A huge showing for three different types of Rover, First there were the P4 cars.

Plenty of P5s were found nearby
There were a lot of P6 cars at the event, too, though most of these were in the general section rather than Owners club cars.
There were some earlier cars, too, with a number of the P3 models on show, and an even earlier P2 car
A late model 95, in very period hue.

A Gazelle – basically a posh version of the Hillman Minx.

Separate from the Triumph cars which eventually replaced them, were a number of these very British vehicles.

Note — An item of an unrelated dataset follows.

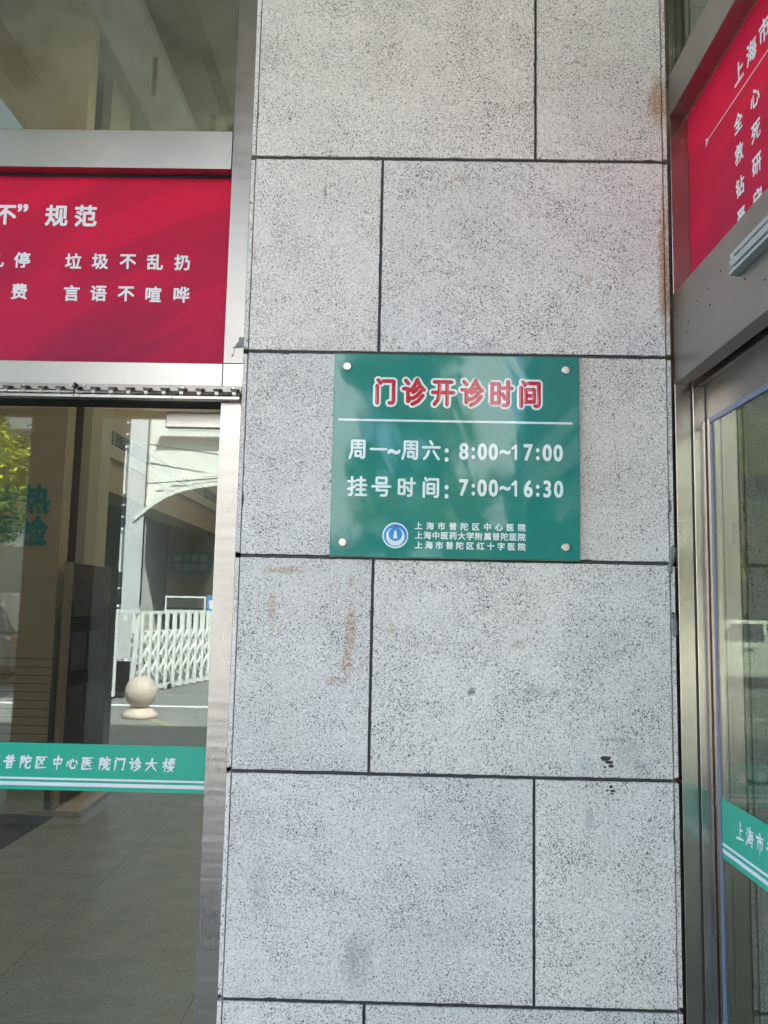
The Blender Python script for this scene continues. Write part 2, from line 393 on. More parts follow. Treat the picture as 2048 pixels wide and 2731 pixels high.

A couple of the upper-medium class Vanguard cars showing the transition from American influenced model of the Phase 1 and 2 to the Vignale styled third generation car.

These are pre-war models.
This is the only Subaru that I photographed, though there were about a dozen cars on the stand all of them modified in ways that did not accord with my taste. Someone must have approved, though, as the stand was declared one of the winners by the event judges!

The Alpine, a rival to the MGB.

A Sunbeam Lotus, in the later two tone blue finish.

Parked up by the castle, to take advantage of a charging point was this Tesla Roadster.

Plenty of Stags

There were a couple of Dolomite Sprints, and one of the now far rarer 1500TC which was a close relative.
Also attending were a few Herald and Vitesse models.
Lots of TVR, of course, and as ever, there were more of the Griffith generation cars than anything else, but there were earlier models, and some late cars such as a couple of Tamoras.

The plush version of ADO16, this is a lateish 1300 model.

Lately, I seem to have come across quite a lot of the FB Victors, and this event was no exception with one parked up in the car park.

Mark 11 Scirocco.

Type 1 Karmann Ghia
Parked up by the TVRs was this. I initially thought that perhaps it was a rare prototype for a design that was long since forgotten. But it is not, it turned out to be a Hensen M30. I am sure I have seen it at some other event, but to date cannot quite remember where.

This was an interesting event. If blessed with a sunny day, it would be outstanding as the setting is truly fantastic, but even in the rain, it entertained me for many an hour.